Chronique

Barre Phillips & Emilie Lesbros

No Man’s Zone, musique pour le film de Toshi Fujiwara

Barre Phillips (cb), Emilie Lesbros (voix)

Label / Distribution : Nato

Composée pour le documentaire No Man’s Zone réalisé par Toshi Fujiwara, la musique captée pour ce disque mérite d’être écoutée pour elle seule, même si à aucun moment elle n’élude la gravité du sujet abordé. A la suite de la catastrophe de Fukushima, Fujiwara a, en effet, pénétré dans la zone d’exclusion pour se rendre sur les lieux dévastés par la catastrophe. Filmant les ruines et quelques habitants restés sur place, il montre toute l’étendue de la tragédie à travers notamment la place importante tenue par le silence.

C’est à ce dernier que le contrebassiste Barre Phillips fait écho. Accompagné de son seul instrument et complété par la voix d’Emilie Lesbros, il compose une partition ascétique dont la dignité et l’humanité apportent un contrepoint salvateur à la douleur visuelle. Sans étalage exagéré de technique, Phillips joue en retrait, privilégiant une pulsation souple et sourde, saisi par un enregistrement qui rend compte des subtilités et de la richesse de grain de sa contrebasse. Soutenu par le chant droit de Lesbros qui offre une colonne d’air pur et solide à son partenaire, le duo s’emploie à orner d’une petite quinzaine de pastilles sonores les images de ce film. A l’écoute, c’est une succession de prières profanes qu’il nous est donné d’entendre. Invoquant une certaine rigueur propre à la culture nippone, elles abordent des sentiments divers, principalement centrés sur la pesanteur du sujet.
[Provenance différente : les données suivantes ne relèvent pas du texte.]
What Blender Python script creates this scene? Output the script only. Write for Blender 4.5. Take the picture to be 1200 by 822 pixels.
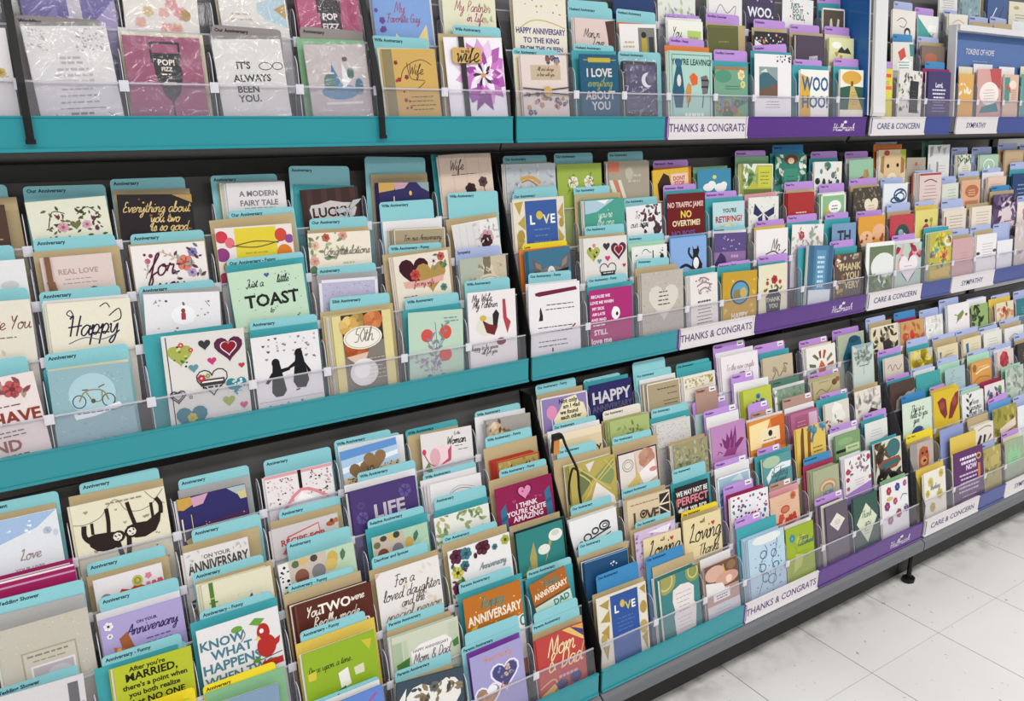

Ainsi les tourments et la tristesse sont perceptibles, mais traités avec une dignité et une douceur dans le pathos qui permet une distanciation salvatrice tout en invitant à une forme d’empathie. Sans jamais entrer dans des tensions dérangeantes ou démonstratives, lorsqu’il se saisit de l’archet, Barre Phillips évoque inévitablement le baroque occidental, complément évident à la tradition asiatique dans cette sublimation du chant intérieur, véritable rempart à la sauvagerie du monde et à l’horreur humaine.